I was asked to work out the number of ways 11 distinct objects could be distributed between three people such that each had an odd number of objects. I worked that out fine (it’s 44,286) and generalised it to $2n+1$ objects having $\frac{3}{4}\br{9^n-1}$ arrangements – but I struggled to prove it. Can you help?

Obviously, But Just Explain Counting To Students

Hi, OBJECTS, and thank you for your message! I have a fairly nice proof, but I wonder if there’s a nicer one!

Let’s start with a lemma: if $k$ is even, there are $2^{k-1}$ ways to arrange $k$ distinct objects between two people so they each get an odd number.

A handwavey argument: There are $2^k$ ways to arrange them anyhow, and half of those are “both even”, so half of them must be “both odd”.

So, combining that lemma with all of the possibilities of Person 1 taking an odd number of objects, we have the total number of possibilities, $S$ as:

$S = \nCr{2n+1}{1} \br{2^{2n-2}} + \nCr{2n+1}{3} \br{2^{2n-4}} + \dots + \nCr{2n+1}{2n-1} \br{2^1}$

Not exactly nice, but bear with me, I’m going to make it worse.
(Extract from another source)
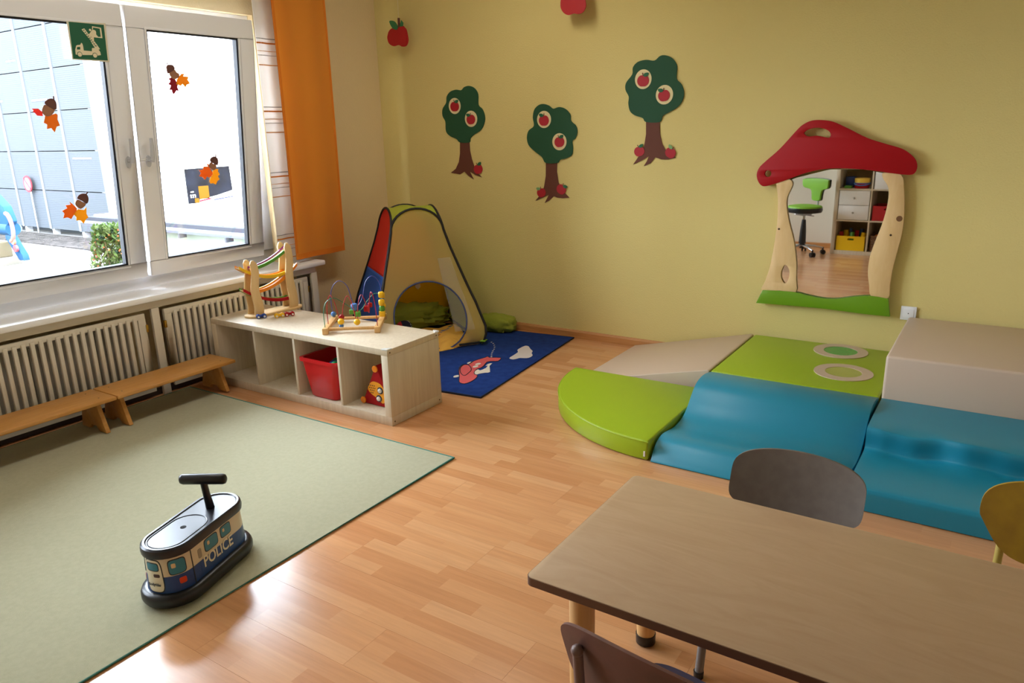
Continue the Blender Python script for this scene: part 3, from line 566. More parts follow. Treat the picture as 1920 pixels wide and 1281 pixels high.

Because $\nCr{n}{r} = \nCr{n}{n-r}, I can rewrite $S$ as:

$S = \nCr{2n+1}{2} \br{2^1} + \nCr{2n+1}{4} \br{2^3} + \dots + \nCr{2n+1}{2n}\br{2^(2n-1)}$

Double that:

$2S =\nCr{2n+1}{2}\br{2^2} + \nCr{2n+1}{4} \br{2^4} + \dots + \nCr{2n+1}{2n}\br{2^{2n}}$

Now it’s getting neater.

Consider:

$A = (1+x)^{2n+1} = 1 + \nCr{2n+1}{1} x + \dots + x^{2n+1}$

$B = (1-x)^{2n+1} = 1 - \nCr{2n+1}{1} x + \dots - x^{n+1}$

$\frac{A + B}{2} = 1 + \nCr{2n+1}{2} x^2 + \nCr{2n+1}{4} x^4 + \dots \nCr{2n+1}{2n}x^{2n}$

If we let $x = 2$:

$\frac{A+B}{2} = 2S+1$

So:

$3^{2n+1} - 1 = 4S + 2$

$4S = 3^{2n+1} - 3$

$S = \frac{3}{4} \br {3^{2n} - 1}$

$\dots = \frac{3}{4} \br{9^n - 1}$

$\blacksquare$

I can’t help but wonder if there’s a still neater method – it looks a bit difference-of-two-squares-y, but I can’t see why.

Hope that helps!

- Uncle Colin